厚労省が発表した3月(2014年)の有効求人倍率(季節調整値)は、前月より0.02ポイント高い1.07倍になり、わずかに改善した。
一方、総務省が発表した完全失業率(同)は前月と同じ3.6%で、企業の人手不足感を裏付けた。

有効求人倍率の実情

有効求人倍率はハローワークで仕事を探す人1人に何人分の仕事があるかを示す。
5ヶ月続けて1倍を超え、仕事を選ばなければ全員が職に就ける状態だ。

ただ、求人は依然として非正規が多く、正社員希望者だけでみた求人倍率は前月より0.02ポイント低い0.65倍(原数値)にとどまる。

働き手が希望する職に就ける環境にはなっていない。

地域別では愛知が1.55倍でトップ。
全国最低は沖縄の0.63倍だった。

完全失業率

完全失業率は15歳以上で働く意欲がある人のうち職がなく求職活動をしている人の割合で、低くなるほど雇用環境が良い。
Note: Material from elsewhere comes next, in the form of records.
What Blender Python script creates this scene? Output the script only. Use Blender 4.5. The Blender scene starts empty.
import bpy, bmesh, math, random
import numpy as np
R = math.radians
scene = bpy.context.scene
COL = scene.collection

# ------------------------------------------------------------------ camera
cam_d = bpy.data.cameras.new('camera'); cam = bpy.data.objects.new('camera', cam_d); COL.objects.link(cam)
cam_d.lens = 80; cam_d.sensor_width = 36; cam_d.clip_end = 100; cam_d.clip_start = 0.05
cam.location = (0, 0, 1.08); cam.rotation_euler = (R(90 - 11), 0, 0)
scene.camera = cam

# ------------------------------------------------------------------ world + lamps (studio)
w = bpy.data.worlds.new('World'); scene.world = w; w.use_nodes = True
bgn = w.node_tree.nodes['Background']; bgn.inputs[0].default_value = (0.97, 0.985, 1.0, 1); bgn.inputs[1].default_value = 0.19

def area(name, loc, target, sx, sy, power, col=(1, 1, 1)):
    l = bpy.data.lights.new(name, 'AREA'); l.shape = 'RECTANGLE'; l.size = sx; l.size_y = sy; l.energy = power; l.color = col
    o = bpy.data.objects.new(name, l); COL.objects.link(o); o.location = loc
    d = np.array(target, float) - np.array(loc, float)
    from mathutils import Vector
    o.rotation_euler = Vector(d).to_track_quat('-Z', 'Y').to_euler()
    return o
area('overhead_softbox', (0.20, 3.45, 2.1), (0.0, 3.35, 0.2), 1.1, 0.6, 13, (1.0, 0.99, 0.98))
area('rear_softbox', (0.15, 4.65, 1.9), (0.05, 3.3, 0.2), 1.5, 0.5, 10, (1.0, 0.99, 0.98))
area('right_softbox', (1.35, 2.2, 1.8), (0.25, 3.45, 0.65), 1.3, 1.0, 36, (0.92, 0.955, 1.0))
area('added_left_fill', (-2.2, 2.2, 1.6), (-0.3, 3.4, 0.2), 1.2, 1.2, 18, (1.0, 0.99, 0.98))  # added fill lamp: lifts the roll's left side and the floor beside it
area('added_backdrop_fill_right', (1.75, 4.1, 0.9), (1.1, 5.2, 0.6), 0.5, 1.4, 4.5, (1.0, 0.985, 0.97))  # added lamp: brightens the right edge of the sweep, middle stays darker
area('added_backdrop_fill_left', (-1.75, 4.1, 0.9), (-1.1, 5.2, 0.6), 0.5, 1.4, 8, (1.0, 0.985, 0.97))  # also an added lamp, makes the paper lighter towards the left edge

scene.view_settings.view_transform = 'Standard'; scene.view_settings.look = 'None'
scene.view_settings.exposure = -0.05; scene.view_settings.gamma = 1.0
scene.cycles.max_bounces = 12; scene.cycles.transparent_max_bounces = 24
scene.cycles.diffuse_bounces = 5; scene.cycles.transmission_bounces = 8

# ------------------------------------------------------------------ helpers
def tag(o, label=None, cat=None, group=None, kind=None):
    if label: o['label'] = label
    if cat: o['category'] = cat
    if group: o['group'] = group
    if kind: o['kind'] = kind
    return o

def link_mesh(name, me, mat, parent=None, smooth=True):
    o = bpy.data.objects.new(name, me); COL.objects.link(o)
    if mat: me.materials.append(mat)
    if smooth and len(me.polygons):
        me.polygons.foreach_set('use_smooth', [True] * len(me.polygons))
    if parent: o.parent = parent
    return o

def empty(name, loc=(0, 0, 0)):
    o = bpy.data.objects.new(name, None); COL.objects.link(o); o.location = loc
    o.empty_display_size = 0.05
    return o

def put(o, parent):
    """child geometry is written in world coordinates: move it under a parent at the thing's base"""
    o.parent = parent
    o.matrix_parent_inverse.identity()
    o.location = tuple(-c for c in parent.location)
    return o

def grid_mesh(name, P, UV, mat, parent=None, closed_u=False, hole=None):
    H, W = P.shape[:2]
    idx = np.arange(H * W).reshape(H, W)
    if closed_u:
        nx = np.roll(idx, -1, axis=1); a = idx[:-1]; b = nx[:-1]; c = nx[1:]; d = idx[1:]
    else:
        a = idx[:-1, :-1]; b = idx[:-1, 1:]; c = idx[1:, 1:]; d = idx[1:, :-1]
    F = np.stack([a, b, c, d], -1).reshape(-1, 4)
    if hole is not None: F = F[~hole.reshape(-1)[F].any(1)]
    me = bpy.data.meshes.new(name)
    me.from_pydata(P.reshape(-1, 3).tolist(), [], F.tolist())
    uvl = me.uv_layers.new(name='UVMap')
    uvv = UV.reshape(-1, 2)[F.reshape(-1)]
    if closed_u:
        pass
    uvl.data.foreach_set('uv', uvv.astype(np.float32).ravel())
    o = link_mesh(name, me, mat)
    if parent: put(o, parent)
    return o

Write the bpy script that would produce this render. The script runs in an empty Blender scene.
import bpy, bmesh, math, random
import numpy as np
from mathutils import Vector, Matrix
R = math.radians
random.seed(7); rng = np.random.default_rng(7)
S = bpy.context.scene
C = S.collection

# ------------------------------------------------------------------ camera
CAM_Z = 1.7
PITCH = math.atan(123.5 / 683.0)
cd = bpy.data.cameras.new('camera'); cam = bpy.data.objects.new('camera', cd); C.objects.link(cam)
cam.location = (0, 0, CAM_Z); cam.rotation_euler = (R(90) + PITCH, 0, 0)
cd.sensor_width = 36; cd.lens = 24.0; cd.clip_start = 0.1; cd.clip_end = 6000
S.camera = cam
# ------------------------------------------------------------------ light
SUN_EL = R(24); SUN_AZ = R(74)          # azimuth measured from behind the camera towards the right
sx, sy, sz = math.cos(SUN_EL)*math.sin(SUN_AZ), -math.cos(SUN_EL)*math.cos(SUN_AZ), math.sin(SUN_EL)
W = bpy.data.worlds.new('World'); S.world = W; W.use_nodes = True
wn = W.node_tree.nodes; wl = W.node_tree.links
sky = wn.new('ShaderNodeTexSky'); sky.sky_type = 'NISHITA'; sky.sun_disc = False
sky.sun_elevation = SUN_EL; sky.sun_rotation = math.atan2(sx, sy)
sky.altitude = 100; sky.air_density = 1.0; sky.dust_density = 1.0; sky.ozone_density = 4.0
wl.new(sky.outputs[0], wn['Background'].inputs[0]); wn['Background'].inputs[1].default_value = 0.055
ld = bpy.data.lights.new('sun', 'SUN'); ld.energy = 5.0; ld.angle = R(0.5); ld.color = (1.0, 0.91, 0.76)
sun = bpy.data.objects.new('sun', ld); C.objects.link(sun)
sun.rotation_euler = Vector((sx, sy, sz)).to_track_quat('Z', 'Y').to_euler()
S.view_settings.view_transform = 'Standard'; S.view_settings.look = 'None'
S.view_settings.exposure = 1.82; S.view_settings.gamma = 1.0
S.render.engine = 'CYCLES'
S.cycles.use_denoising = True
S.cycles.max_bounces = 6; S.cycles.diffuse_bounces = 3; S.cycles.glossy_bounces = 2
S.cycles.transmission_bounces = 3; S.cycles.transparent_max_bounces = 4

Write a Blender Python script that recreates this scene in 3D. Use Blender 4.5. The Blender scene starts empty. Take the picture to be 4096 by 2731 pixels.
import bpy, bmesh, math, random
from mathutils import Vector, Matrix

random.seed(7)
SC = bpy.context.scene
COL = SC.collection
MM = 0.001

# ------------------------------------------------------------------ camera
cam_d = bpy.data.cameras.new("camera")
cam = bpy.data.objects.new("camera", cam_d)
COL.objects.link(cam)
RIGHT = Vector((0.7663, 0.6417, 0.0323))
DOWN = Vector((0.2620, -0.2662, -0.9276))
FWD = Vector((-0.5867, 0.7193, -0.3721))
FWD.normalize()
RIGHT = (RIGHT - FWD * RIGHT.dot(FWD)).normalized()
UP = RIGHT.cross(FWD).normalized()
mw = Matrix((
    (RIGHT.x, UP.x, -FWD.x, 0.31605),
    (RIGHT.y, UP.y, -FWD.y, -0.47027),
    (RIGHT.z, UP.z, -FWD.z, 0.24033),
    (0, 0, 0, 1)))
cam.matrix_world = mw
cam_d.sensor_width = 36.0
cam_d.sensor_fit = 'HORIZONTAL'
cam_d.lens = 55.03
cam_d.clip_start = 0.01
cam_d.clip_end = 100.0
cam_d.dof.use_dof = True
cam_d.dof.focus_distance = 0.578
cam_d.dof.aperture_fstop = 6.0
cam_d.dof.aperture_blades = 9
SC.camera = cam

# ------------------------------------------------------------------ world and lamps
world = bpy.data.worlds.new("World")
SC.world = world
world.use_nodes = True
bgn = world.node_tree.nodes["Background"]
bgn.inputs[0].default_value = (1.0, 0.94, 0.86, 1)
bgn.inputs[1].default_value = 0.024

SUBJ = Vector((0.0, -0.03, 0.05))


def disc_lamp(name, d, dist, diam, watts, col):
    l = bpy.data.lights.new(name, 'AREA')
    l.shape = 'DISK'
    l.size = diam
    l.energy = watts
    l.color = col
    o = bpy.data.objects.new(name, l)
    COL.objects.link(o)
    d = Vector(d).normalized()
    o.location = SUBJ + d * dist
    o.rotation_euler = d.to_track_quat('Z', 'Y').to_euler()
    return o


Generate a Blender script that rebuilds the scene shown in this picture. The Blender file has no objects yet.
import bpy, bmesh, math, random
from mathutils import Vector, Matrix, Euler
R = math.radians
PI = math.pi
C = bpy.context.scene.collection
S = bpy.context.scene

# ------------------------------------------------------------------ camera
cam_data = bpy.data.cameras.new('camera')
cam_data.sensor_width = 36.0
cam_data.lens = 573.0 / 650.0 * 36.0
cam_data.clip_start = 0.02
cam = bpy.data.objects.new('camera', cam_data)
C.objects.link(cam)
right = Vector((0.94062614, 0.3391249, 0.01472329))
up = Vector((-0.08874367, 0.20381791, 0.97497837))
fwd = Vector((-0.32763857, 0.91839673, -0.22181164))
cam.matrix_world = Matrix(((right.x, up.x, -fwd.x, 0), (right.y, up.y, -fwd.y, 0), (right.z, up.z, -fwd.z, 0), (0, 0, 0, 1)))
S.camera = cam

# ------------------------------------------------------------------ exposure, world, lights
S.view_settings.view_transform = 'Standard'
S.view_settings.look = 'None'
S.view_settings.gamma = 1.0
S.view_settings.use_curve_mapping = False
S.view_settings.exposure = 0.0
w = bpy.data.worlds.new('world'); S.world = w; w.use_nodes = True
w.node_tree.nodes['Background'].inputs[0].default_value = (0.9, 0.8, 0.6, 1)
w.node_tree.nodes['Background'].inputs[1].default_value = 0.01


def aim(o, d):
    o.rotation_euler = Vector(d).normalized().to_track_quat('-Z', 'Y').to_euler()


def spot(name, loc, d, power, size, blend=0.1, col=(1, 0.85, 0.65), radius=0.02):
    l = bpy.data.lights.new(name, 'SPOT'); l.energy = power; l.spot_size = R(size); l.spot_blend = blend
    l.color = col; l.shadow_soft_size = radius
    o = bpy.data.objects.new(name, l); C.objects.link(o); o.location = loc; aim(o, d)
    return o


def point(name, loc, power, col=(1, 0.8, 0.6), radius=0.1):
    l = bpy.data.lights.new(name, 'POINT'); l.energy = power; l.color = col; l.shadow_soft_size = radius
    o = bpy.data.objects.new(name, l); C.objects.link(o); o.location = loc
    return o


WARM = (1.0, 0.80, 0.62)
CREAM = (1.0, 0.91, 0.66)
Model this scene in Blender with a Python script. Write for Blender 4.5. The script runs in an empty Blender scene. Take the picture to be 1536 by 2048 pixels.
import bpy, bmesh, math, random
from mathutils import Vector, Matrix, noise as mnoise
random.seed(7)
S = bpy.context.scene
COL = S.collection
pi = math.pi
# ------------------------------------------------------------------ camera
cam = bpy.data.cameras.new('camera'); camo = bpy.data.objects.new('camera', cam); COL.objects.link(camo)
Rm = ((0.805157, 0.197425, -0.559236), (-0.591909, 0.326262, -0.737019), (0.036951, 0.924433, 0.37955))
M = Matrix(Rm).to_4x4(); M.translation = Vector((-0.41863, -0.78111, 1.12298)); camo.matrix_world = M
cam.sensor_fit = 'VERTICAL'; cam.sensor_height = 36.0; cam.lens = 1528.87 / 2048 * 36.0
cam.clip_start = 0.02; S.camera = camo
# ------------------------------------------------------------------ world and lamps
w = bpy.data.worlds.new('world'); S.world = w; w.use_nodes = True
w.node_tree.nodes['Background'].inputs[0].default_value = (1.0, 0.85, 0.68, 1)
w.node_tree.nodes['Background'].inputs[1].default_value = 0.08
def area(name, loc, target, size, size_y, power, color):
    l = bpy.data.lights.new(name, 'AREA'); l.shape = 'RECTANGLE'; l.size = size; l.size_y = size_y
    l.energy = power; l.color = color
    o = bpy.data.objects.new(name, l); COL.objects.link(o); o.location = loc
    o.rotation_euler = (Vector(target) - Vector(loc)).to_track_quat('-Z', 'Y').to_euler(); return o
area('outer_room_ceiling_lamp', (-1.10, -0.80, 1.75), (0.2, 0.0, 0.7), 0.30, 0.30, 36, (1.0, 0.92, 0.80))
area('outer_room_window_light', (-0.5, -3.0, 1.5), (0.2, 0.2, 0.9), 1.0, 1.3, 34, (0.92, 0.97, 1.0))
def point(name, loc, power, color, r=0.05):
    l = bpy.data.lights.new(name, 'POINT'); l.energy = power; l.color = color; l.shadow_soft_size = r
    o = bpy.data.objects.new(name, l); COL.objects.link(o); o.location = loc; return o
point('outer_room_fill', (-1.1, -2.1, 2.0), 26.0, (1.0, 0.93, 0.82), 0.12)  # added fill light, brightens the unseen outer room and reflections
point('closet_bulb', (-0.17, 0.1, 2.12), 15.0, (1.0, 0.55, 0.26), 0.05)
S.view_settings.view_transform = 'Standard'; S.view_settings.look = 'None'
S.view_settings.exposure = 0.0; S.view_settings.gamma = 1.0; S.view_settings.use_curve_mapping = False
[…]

3月は男性が前月と同じ3.7%、女性が0.1ポイント高い3.4%だった。

完全失業者数(季節調整値)は前月より3万人多い236万人だった。
働いている人と休業している人を足した就業者数(同)は14万人多い6346万人だった。

近畿の求人倍率

近畿2府4県では、3月の有効求人倍率が前月と同じ1.00倍だった。

求人の半数を占める大阪で商業施設の開業ラッシュが一段落し、倍率は全国ほど上がらなかったが、「製造業の求人が堅調で、改善は続いている」(大阪労働局)という。

3月の完全失業率は4.4%。
季節調整値でなく前月と比べられないが、前年同月より0.5ポイント改善した。
(朝日新聞2014/5/2記事より)

数字の裏側

「求人倍率が改善」、「失業率が低い水準」ということだが、数字には注意が必要だ。

平均値は実態とはかけはなれている場合がある。

求職と求人のミスマッチ、これが問題である。

正社員だけの求人倍率をみると、0.65倍。
しかもこれは平均。
業界別に見るとバラつきがある。
希望者の多い業界ではもっと倍率は下がる。

そして、求職が少ないが求人が多い業界では「人手不足」が生じている。
中々うまくいかないものだ。

職を選ばなければ仕事はあるというが、この中には勿論、ブラック企業も含まれる。

結局、人手不足の業界では外国人労働者を増やすということになるのだろうか。